America is more divided right now than it has been at any time in its history since the Civil War.

And the main divider is not race, gender or sexual preferences, or the tea party or the Occupy movement or even basic economics and income. (Each of these is divisive, but none of them is the main divider.)

The great divider is a complicated malaise that can best be defined as the breakdown of families.

In his new book “Coming Apart,” Charles Murray compares two “tribes” of white Americans, age 30 to 49. (He stays with whites in his comparison, because he wants to focus on factors other than race.) People in the top tribe (about 20 percent of the population) have at least a bachelor’s degree and work in higher-paying professional or white-collar jobs. People in the bottom tribe (roughly 30 percent) have no more than a high school diploma and work in blue-collar or low-skilled jobs.

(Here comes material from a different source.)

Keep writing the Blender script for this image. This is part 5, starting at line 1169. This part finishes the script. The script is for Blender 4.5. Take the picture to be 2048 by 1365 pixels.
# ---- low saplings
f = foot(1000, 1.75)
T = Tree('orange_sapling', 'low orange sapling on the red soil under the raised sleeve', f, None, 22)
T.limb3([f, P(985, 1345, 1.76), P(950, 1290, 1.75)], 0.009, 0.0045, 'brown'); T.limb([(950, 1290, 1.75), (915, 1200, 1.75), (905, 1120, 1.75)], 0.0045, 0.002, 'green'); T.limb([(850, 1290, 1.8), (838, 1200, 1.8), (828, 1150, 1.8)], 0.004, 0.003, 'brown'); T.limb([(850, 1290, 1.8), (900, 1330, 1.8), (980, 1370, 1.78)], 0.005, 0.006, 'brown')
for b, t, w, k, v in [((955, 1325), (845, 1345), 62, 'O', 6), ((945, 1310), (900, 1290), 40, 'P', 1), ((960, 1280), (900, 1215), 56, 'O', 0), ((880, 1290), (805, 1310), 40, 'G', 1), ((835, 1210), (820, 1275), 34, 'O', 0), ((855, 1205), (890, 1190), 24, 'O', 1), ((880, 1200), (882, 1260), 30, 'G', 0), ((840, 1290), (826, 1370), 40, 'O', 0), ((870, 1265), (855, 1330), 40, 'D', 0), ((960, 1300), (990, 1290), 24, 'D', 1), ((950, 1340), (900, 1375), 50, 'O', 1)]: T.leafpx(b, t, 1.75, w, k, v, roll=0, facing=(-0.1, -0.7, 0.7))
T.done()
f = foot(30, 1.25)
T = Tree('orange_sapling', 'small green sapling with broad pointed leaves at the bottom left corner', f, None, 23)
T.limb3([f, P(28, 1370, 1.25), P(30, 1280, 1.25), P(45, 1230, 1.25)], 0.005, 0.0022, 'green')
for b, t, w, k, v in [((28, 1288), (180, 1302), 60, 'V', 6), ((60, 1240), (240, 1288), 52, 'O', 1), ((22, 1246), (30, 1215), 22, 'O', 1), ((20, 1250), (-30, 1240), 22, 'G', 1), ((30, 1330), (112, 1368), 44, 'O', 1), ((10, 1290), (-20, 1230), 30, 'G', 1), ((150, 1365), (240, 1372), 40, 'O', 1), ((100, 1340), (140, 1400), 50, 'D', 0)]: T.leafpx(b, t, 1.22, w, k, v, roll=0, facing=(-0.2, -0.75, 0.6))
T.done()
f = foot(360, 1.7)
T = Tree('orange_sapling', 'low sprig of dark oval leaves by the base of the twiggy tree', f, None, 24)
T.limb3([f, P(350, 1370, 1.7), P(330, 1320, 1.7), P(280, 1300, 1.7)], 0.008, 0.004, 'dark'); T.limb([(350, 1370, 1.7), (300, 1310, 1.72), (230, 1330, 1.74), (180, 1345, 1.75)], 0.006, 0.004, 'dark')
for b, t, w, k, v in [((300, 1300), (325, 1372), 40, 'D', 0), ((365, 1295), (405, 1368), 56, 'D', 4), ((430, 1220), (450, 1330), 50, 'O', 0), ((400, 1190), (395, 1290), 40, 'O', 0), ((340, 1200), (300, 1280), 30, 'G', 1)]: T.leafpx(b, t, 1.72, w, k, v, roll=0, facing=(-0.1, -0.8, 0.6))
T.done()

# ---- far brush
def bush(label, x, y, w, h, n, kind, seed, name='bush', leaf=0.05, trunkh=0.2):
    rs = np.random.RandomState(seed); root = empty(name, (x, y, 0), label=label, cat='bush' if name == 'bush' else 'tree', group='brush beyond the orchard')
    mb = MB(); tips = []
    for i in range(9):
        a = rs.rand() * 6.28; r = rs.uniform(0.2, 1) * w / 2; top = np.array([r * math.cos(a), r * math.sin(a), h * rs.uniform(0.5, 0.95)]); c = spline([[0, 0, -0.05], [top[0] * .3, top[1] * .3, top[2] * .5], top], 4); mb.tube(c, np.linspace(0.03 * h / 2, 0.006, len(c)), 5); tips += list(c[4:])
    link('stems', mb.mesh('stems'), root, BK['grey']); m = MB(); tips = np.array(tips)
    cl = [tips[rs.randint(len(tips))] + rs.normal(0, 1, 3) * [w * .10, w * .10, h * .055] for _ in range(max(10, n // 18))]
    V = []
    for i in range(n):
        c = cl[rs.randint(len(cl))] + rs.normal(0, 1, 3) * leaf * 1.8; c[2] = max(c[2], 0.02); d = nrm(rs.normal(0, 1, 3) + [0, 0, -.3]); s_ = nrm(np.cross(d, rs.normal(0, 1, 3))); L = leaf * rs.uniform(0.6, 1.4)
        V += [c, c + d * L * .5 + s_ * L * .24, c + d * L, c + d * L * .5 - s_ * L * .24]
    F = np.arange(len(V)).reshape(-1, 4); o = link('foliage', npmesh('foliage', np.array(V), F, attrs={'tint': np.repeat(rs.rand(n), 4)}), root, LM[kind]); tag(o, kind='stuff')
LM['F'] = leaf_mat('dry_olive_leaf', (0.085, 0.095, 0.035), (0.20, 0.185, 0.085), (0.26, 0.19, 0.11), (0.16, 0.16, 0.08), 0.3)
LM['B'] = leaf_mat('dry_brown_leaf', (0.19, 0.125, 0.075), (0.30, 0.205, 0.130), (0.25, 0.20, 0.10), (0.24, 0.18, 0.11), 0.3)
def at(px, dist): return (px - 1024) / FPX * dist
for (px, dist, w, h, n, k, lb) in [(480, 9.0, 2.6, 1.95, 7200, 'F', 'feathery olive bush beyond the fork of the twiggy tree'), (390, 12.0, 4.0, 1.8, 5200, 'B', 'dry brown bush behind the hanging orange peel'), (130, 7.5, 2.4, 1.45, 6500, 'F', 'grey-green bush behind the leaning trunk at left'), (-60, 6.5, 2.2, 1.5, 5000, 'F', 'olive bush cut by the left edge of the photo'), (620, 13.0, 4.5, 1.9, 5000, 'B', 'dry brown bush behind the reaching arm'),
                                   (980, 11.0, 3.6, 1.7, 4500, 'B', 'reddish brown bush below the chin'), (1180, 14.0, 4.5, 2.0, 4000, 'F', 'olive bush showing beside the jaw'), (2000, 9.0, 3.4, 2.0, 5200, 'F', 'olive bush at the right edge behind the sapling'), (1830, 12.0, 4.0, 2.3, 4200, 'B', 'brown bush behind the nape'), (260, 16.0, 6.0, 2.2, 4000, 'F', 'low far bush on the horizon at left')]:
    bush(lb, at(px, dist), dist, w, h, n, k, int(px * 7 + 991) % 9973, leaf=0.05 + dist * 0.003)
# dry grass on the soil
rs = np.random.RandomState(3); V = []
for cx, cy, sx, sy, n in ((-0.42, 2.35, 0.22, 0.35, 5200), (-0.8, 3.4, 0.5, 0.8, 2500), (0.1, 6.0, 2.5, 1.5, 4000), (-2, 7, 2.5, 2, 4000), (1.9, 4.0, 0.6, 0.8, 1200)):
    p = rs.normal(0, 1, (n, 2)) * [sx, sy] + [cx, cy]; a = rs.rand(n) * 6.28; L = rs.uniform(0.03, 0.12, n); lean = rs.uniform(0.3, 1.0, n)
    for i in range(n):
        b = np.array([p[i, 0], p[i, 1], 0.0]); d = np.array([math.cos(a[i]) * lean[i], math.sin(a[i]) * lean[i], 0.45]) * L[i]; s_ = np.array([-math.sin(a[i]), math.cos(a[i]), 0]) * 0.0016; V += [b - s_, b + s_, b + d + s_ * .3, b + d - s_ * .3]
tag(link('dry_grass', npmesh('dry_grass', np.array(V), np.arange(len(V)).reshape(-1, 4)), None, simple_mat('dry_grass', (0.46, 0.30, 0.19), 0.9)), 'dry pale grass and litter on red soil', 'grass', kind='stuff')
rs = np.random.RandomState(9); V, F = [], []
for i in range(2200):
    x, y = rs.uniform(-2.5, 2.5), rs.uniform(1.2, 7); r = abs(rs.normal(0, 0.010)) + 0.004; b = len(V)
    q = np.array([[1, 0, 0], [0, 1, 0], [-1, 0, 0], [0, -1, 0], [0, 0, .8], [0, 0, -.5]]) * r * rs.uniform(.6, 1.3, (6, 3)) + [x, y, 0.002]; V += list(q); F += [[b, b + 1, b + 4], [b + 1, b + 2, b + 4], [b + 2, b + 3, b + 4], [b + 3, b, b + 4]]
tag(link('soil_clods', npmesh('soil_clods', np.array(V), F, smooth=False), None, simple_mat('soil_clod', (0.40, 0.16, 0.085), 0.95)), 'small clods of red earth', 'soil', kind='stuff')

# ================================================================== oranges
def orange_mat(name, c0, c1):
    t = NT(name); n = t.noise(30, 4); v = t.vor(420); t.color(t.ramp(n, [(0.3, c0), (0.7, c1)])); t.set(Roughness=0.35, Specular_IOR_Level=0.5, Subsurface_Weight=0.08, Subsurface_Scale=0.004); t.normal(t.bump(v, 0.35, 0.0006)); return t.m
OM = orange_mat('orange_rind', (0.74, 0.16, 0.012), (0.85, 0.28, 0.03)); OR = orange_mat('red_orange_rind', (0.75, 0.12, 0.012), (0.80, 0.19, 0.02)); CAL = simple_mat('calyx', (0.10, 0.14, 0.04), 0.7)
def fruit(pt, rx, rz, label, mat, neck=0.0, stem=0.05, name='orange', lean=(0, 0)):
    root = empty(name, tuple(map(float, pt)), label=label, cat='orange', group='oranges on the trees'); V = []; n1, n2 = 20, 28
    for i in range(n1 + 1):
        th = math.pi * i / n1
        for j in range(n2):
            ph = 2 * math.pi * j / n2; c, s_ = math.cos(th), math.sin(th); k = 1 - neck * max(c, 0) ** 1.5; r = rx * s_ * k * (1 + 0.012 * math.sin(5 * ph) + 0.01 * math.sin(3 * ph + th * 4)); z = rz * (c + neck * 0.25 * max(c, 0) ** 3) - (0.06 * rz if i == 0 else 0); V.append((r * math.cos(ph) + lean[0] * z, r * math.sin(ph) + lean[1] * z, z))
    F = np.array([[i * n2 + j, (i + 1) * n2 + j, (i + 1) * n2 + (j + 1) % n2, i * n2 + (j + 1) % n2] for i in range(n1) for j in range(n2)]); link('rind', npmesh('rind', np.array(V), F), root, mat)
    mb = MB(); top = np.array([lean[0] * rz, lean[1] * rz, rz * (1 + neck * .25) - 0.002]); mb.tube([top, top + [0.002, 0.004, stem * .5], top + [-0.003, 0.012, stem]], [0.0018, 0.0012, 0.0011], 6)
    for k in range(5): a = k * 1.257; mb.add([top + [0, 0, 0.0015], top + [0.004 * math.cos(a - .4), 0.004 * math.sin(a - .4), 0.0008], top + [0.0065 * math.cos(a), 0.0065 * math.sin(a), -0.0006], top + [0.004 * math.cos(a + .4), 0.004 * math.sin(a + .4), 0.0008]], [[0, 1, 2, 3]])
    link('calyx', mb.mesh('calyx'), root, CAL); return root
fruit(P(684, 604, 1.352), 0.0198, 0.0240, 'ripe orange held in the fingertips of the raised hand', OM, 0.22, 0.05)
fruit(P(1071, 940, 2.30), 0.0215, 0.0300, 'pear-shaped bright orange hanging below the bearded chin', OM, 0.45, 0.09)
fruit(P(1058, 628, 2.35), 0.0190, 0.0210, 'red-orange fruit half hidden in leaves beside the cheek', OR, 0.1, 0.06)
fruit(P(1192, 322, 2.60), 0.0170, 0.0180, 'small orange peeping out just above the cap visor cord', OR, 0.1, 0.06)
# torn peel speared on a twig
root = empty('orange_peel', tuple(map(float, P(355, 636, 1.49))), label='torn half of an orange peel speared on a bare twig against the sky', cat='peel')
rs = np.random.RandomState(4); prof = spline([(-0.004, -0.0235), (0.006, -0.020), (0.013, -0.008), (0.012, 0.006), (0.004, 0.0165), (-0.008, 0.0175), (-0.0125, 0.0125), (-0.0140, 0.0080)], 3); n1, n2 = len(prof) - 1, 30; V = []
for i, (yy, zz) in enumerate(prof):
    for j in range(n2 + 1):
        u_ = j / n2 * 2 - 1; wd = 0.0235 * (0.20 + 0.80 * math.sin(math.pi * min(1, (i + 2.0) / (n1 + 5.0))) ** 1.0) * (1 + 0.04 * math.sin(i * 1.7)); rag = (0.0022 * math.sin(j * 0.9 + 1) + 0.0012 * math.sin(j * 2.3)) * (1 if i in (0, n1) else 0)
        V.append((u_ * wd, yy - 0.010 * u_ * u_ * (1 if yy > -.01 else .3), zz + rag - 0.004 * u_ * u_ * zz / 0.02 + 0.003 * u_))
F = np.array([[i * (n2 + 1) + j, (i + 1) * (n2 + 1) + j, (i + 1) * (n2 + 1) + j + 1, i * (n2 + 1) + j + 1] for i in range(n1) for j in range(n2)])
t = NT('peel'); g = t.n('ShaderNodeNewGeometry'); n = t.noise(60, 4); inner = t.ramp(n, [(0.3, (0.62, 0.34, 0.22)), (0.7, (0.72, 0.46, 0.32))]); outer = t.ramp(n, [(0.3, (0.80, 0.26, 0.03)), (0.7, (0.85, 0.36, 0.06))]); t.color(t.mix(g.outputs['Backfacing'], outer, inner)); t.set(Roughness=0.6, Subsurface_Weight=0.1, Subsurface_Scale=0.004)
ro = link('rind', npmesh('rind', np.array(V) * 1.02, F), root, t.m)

In the top tribe, about 85 percent are married; in the bottom tribe, 48 percent. In the top tribe, 40 percent don’t go to church or profess any religion; in the bottom tribe, the figure is 60 percent. In the top tribe, 12 percent are either unemployed or work only part time; in the bottom tribe it is more than 20 percent. In the top tribe, 6 percent of kids are born out of wedlock; in the bottom tribe, 44 percent.

The trends over the past 50 years are even more worrisome than the numbers themselves. Crime rate in the top tribe has stayed flat since the 1960s while it has sextupled in the bottom tribe. Unemployment has gone up 3 percent in the upper tribe since the ’60s while it has doubled in the bottom tribe. Secularism (no religion) has gone up twice as much in the bottom tribe than in the top. Non-marital birth has doubled in the top tribe but gone up by 700 percent in the bottom tribe.

The great divide, in other words, is getting wider.